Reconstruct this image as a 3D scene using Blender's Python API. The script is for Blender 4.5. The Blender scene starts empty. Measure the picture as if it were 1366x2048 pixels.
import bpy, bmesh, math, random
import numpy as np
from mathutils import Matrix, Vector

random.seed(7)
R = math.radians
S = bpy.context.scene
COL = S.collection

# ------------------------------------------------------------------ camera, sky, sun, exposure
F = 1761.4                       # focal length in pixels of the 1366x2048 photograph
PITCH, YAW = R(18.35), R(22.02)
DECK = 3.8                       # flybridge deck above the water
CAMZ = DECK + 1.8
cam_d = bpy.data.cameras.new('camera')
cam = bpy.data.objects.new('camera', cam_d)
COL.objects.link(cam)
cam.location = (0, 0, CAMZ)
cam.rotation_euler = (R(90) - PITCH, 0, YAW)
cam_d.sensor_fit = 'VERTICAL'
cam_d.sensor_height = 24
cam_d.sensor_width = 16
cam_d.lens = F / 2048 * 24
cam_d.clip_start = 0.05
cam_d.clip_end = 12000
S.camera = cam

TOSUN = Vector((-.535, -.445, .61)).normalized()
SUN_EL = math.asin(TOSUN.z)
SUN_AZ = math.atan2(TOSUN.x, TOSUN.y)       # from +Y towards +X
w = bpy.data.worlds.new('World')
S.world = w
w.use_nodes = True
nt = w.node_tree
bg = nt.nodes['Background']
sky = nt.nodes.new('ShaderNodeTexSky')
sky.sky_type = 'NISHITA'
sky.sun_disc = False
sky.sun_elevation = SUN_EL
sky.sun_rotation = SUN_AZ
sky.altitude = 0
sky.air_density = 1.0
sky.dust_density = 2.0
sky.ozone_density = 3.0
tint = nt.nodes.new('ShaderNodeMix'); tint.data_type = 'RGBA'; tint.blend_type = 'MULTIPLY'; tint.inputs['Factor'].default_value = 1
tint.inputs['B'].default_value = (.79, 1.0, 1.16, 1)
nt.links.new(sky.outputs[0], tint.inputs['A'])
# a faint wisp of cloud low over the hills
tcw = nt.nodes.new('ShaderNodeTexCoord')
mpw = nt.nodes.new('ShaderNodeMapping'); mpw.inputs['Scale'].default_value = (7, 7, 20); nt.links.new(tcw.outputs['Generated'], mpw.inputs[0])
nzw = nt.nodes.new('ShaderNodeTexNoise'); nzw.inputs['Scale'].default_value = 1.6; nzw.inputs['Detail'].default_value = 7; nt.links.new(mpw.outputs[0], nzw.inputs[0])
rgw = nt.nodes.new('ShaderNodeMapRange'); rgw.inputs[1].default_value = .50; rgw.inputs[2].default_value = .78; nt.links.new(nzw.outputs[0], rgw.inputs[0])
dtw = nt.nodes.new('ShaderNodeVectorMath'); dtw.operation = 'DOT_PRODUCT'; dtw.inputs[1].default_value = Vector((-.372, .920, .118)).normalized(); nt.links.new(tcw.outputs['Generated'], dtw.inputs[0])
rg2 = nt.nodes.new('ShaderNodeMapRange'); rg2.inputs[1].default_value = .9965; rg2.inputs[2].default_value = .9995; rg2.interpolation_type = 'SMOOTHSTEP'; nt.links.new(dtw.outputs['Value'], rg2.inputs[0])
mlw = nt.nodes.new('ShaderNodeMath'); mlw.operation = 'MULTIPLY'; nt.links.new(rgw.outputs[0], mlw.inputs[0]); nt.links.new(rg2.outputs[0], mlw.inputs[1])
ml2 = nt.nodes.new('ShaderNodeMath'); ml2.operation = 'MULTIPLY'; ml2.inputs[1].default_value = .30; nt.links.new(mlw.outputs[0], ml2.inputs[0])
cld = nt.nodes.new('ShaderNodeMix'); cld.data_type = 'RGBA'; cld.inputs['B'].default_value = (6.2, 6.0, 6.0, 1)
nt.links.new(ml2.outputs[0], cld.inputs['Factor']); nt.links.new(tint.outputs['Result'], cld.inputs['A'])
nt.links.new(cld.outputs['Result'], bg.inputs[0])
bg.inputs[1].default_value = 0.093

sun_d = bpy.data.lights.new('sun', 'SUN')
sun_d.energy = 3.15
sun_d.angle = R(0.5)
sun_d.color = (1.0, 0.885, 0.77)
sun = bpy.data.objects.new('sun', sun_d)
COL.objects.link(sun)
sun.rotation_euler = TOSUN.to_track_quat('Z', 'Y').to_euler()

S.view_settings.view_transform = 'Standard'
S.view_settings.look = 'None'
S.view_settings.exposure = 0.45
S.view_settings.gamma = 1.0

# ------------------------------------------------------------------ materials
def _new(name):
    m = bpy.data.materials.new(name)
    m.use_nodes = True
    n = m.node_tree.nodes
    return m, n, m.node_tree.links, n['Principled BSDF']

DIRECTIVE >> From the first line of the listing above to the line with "S.camera = cam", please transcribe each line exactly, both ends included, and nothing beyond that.

EXPECTED ANSWER >>
Reconstruct this image as a 3D scene using Blender's Python API. The script is for Blender 4.5. The Blender scene starts empty. Measure the picture as if it were 1366x2048 pixels.
import bpy, bmesh, math, random
import numpy as np
from mathutils import Matrix, Vector

random.seed(7)
R = math.radians
S = bpy.context.scene
COL = S.collection

# ------------------------------------------------------------------ camera, sky, sun, exposure
F = 1761.4                       # focal length in pixels of the 1366x2048 photograph
PITCH, YAW = R(18.35), R(22.02)
DECK = 3.8                       # flybridge deck above the water
CAMZ = DECK + 1.8
cam_d = bpy.data.cameras.new('camera')
cam = bpy.data.objects.new('camera', cam_d)
COL.objects.link(cam)
cam.location = (0, 0, CAMZ)
cam.rotation_euler = (R(90) - PITCH, 0, YAW)
cam_d.sensor_fit = 'VERTICAL'
cam_d.sensor_height = 24
cam_d.sensor_width = 16
cam_d.lens = F / 2048 * 24
cam_d.clip_start = 0.05
cam_d.clip_end = 12000
S.camera = cam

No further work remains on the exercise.